While this rule may seem complicated, it has several nice properties: If there are no forks, the number of confirmations for each transaction is exactly what one would expect: Once a transaction is in a block, it has one confirmation, if there is a subsequent block, it has two confirmations and so forth. However, if there are multiple competing forks with similar heights, the number of confirmations will remain low until one chain prevails, at which point the number of confirmations start to increase. In short, the rule is meant to ensure that a large number of confirmations, based on the stability count, implies a large probability that the transaction will not be undone even in the presence of competing forks.

The following figure shows an example of a chain with a fork. The numbers inside the blocks are the stability counts and the numbers in the circles in the lower-right corner of the blocks indicate the number of confirmations for transactions in the corresponding block for all blocks on the longest chain.

A chain with a fork is shown, including both the stability counts (inside the blocks) and confirmation counts (inside the circles).

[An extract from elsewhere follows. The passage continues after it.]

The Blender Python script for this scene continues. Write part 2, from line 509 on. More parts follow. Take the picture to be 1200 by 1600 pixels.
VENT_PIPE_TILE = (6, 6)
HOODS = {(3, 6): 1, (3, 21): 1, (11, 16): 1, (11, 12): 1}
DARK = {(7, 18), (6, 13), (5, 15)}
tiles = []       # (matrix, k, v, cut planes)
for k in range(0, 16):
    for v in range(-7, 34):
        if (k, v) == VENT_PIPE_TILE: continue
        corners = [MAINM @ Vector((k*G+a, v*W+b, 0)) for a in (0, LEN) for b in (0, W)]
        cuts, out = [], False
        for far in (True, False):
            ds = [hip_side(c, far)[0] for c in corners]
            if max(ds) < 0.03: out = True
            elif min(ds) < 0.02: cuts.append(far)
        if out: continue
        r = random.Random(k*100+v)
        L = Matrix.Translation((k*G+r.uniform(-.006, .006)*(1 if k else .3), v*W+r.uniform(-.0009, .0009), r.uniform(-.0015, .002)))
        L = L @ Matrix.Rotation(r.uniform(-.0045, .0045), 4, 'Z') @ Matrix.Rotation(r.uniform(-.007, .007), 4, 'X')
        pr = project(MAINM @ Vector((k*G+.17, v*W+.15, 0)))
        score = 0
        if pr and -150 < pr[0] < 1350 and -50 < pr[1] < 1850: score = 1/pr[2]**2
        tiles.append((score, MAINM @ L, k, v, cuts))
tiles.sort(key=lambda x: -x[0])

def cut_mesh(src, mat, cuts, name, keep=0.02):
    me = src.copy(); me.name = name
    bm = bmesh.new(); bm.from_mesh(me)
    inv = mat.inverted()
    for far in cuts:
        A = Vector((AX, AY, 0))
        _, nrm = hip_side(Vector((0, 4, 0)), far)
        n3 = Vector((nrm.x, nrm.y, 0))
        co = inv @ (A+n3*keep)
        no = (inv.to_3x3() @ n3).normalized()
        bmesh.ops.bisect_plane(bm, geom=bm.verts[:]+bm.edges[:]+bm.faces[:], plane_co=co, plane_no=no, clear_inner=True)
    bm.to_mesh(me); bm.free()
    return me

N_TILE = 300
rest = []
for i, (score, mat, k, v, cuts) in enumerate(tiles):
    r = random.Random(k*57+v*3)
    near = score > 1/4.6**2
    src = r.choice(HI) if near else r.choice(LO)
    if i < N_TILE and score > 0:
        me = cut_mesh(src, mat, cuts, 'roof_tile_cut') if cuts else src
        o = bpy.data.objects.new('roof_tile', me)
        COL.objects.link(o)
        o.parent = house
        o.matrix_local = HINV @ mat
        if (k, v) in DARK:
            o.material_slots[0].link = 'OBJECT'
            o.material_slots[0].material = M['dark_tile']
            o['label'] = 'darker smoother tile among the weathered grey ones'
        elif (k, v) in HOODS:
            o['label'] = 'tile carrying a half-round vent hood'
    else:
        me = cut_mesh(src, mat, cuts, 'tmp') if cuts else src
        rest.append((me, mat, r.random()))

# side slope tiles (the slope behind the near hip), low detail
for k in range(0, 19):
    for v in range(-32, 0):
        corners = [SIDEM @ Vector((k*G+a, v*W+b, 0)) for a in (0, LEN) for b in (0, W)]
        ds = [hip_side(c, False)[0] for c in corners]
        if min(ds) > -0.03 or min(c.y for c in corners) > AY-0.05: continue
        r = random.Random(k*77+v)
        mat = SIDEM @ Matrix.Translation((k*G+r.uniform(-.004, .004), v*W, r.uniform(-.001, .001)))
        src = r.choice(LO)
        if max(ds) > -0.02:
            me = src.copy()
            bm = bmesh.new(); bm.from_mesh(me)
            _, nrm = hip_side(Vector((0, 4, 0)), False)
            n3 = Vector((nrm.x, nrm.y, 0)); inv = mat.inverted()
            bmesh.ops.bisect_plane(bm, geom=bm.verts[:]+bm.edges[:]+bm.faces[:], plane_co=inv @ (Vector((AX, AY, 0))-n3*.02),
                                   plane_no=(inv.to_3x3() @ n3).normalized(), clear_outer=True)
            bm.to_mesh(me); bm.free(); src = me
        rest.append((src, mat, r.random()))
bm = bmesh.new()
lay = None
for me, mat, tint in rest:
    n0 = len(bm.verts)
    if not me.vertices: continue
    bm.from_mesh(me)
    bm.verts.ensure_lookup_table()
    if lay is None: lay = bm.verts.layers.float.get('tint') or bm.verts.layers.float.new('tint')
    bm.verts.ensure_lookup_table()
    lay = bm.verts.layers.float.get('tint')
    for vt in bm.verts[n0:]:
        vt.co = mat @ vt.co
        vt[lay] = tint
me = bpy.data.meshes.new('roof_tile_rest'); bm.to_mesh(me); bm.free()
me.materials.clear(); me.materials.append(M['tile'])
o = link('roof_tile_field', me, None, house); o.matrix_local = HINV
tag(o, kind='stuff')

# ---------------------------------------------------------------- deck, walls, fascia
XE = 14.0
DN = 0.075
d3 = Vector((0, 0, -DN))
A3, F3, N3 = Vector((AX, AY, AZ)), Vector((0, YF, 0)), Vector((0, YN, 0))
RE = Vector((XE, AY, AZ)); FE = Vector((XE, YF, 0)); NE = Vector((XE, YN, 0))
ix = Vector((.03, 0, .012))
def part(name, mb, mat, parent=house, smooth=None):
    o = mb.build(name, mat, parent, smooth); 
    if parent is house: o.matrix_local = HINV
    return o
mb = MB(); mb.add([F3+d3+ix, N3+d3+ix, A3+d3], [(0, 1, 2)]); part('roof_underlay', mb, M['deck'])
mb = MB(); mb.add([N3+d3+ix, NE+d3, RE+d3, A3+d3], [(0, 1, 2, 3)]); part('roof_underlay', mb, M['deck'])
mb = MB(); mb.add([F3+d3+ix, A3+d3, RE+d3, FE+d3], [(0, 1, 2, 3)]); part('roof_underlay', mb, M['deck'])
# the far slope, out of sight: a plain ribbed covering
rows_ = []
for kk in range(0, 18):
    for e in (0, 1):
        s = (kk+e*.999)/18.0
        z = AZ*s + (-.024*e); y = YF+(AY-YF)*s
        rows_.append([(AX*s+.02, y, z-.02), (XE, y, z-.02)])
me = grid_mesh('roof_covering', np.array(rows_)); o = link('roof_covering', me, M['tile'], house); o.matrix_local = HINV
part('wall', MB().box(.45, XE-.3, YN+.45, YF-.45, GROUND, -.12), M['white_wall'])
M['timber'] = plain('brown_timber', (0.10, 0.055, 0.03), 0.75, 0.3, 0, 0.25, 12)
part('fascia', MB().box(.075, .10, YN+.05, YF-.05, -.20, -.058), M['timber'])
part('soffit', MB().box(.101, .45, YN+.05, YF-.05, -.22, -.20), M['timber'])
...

When the Bitcoin component receives an outbound transaction and the transaction passes verification checks, it forwards the transaction to the Bitcoin adapter as described above. The Bitcoin component caches the transaction and periodically resubmits it if the transaction does not appear in a block. The transaction is dropped once it appears in a block or it expires after 24 hours.

Developer Preview

The developer preview released on February 3, 2022, is an early release of the Bitcoin integration functionality. It is intended to be used by developers to start implementing smart contracts against the API and to give feedback so the API can be improved with community feedback towards the final release. The Developer Preview is available only as part of the local development environment (Canister SDK) and does not integrate with the Bitcoin mainnet or testnet. Instead, it runs a local bitcoin node (bitcoind) in regression testing ("regtest") mode that simulates a real Bitcoin network, while being fully controlled by the developer, which facilitates debugging. The developer preview release makes the Bitcoin-related logic of the feature available through the aforementioned Bitcoin integration API. However, the integration with the IC protocol stack is simplified: It does not use the custom integration with the IC protocol layers, particularly consensus, but adds an adapter shim as an external component that hooks up the adapter to the regular IC protocol stack through query calls and ingress messages. Users of the developer preview need to install the release on top of their local Canister SDK environment and launch it. Moreover, the Bitcoin component is exposed as a Wasm canister, whereas the Bitcoin integration API is exposed through the management canister on mainnet.